Scenes as source code:
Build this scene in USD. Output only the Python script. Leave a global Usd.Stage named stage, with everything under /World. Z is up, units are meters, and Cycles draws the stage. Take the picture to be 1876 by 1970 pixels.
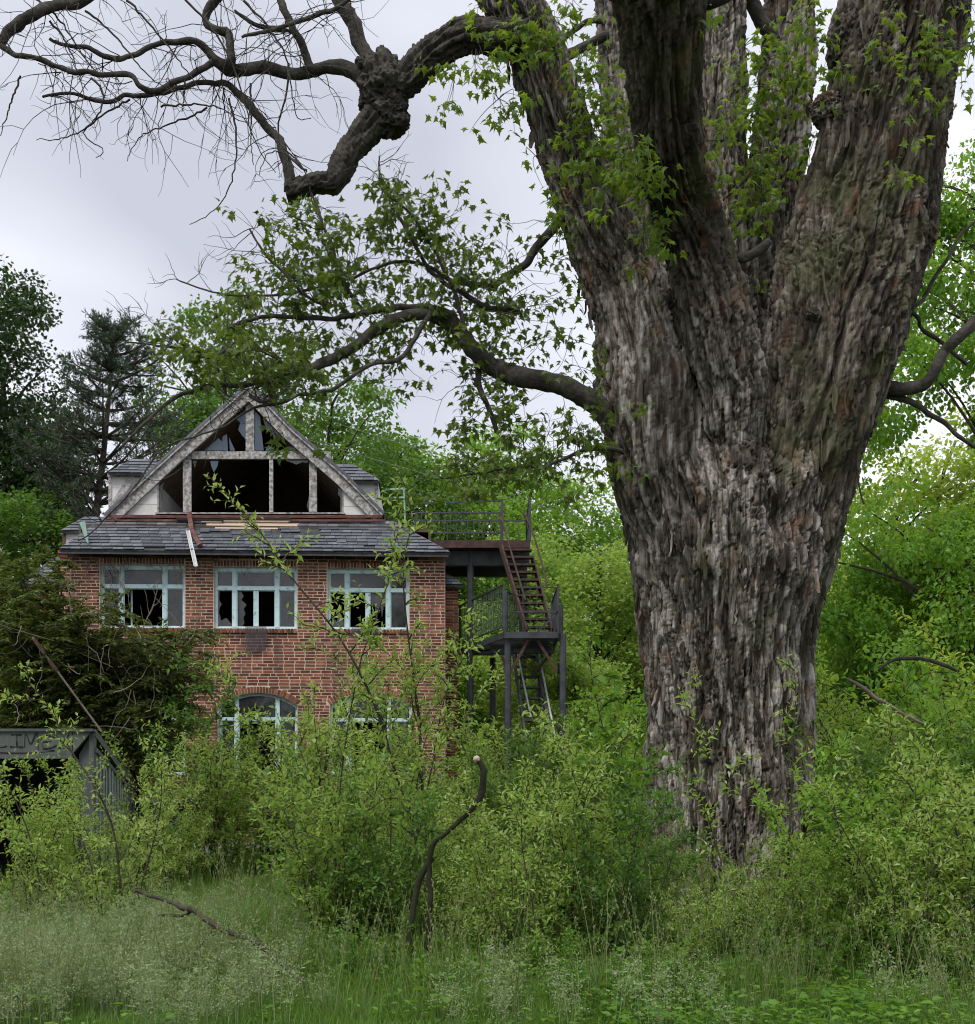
import math
import numpy as np, trimesh, shapely, meshkit, usdkit
from scipy.spatial import cKDTree
from scipy.interpolate import PchipInterpolator
from pxr import Gf, Sdf, Usd, UsdGeom, UsdLux, UsdShade, Vt

stage = Usd.Stage.CreateInMemory()
UsdGeom.SetStageUpAxis(stage, 'Z'); UsdGeom.SetStageMetersPerUnit(stage, 1.0)
UsdGeom.Xform.Define(stage, '/World'); UsdGeom.Scope.Define(stage, '/World/Looks')

# ---------------------------------------------------------------- camera, sky, sun
LENS, EYE, HX, HY = 2264.0, 1.6, 938.0, 1525.0        # focal length and horizon in units of a 1876 wide picture
cam = UsdGeom.Camera.Define(stage, '/World/camera')
cam.CreateHorizontalApertureAttr(36.0); cam.CreateVerticalApertureAttr(36.0*1024/975)
FOCAL = 36.0*LENS/1876
cam.CreateFocalLengthAttr(FOCAL)
cam.CreateVerticalApertureOffsetAttr((HY-985)/LENS*FOCAL)
cam.CreateClippingRangeAttr(Gf.Vec2f(0.1, 600))
cam.CreateExposureAttr(0.88)
cam.AddTranslateOp().Set(Gf.Vec3d(0, 0, EYE)); cam.AddRotateXYZOp().Set(Gf.Vec3f(90, 0, 0))

SUN_EL, SUN_AZ = math.radians(58), math.radians(205)    # behind the camera, high, veiled by cloud
sd = (math.cos(SUN_EL)*math.sin(SUN_AZ), math.cos(SUN_EL)*math.cos(SUN_AZ), math.sin(SUN_EL))
dome = UsdLux.DomeLight.Define(stage, '/World/sky'); dome.CreateIntensityAttr(1.0)
dome.GetPrim().SetCustomDataByKey('kind', 'structure')
skymat = usdkit.material(stage, '/World/Looks/overcast_sky', {
    'tc': ('texture_coordinate', {}),
    'sky': ('sky_texture', {'sky_type': 'single_scattering', 'sun_disc': False, 'sun_elevation': SUN_EL, 'sun_rotation': SUN_AZ, 'aerosol_density': 3.0}),
    'map': ('mapping', {'scale': (1.4, 1.4, 3.2), 'location': (1.37, 0.93, 2.11)}),
    'n': ('noise_texture', {'scale': 1.6, 'detail': 3.0, 'roughness': 0.42}),
    'r': ('rgb_ramp', {'ramp': [(0.32, (3.6, 3.7, 4.2)), (0.48, (4.8, 4.9, 5.4)), (0.66, (6.7, 6.75, 7.05))]}),
    'm': ('mix', {'fac': 0.9, 'use_clamp': False}),
    'bg': ('background_shader', {'strength': 0.1})},
    [('tc.generated', 'map.vector'), ('map.vector', 'n.vector'), ('n.fac', 'r.fac'), ('sky.color', 'm.color1'), ('r.color', 'm.color2'), ('m.color', 'bg.color')], surface='bg.background')
UsdShade.MaterialBindingAPI.Apply(dome.GetPrim()).Bind(skymat)
sun = UsdLux.DistantLight.Define(stage, '/World/sun')
sun.CreateIntensityAttr(0.4); sun.CreateAngleAttr(25.0); sun.CreateNormalizeAttr(True); sun.CreateColorAttr(Gf.Vec3f(1.0, 0.97, 0.92))
sun.AddRotateXYZOp().Set(Gf.Vec3f(90-math.degrees(SUN_EL), 0, 180-math.degrees(SUN_AZ)))

# ---------------------------------------------------------------- helpers
def P(px, py, Y):
    return np.array([(px-HX)/LENS*Y, Y, EYE+(HY-py)/LENS*Y])

used = {}
def numbered(path):
    k = used.get(path, -1)+1; used[path] = k
    return path if k == 0 else '%s_%03d' % (path, k)

def tag(prim, label=None, cat=None, group=None, kind=None):
    for k, v in (('label', label), ('category', cat), ('group', group), ('kind', kind)):
        if v: prim.SetCustomDataByKey(k, v)
    return prim

def pth(parent):
    return '/World' if parent is None else str(parent.GetPath())

def xf(name, parent=None, loc=None, rotz=0, scale=None):
    x = UsdGeom.Xform.Define(stage, numbered(pth(parent)+'/'+name))
    if loc is not None: x.AddTranslateOp().Set(Gf.Vec3d(*map(float, loc)))
    if rotz: x.AddRotateZOp().Set(float(rotz))
    if scale is not None: x.AddScaleOp().Set(Gf.Vec3f(*map(float, scale)))
    return x.GetPrim()

def island_tone(m, seed=1):
    """one random number per separate piece of a mesh"""
    from scipy.sparse import coo_matrix
    from scipy.sparse.csgraph import connected_components
    v, f = m[0], np.asarray(m[1]); n = len(v)
    k, lab = connected_components(coo_matrix((np.ones(2*len(f), np.int8), (np.r_[f[:, 0], f[:, 1]], np.r_[f[:, 1], f[:, 2]])), shape=(n, n)), directed=False)
    return np.random.default_rng(seed).random(k)[lab]
def obj(name, m, material, parent=None, smooth=False, label=None, cat=None, group=None, kind=None, **prim):
    if kind == 'stuff' and isinstance(m, tuple) and not smooth and 'tone' not in prim: prim['tone'] = island_tone(m)
    g = usdkit.mesh(stage, numbered(pth(parent)+'/'+name), m, M[material] if isinstance(material, str) else material, smooth)
    for k, v in prim.items():
        UsdGeom.PrimvarsAPI(g).CreatePrimvar(k, Sdf.ValueTypeNames.FloatArray, 'vertex').Set(Vt.FloatArray.FromNumpy(np.asarray(v, np.float32)))
    return tag(g.GetPrim(), label, cat, group, kind)

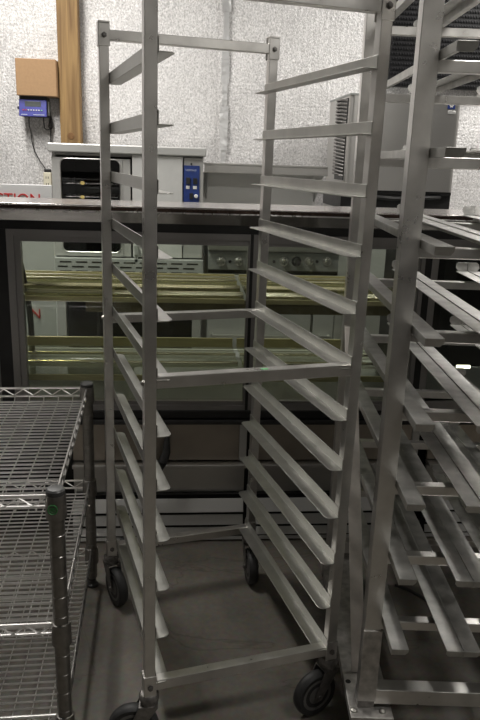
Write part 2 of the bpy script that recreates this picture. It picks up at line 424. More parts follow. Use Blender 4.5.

• Problem
Look through the data above. Find each line with the string "units" and copy it.

• Output below
Build this scene in USD. Output only the Python script. Leave a global Usd.Stage named stage, with everything under /World. Z is up, units are meters, and Cycles draws the stage. Take the picture to be 1876 by 1970 pixels.
LENS, EYE, HX, HY = 2264.0, 1.6, 938.0, 1525.0        # focal length and horizon in units of a 1876 wide picture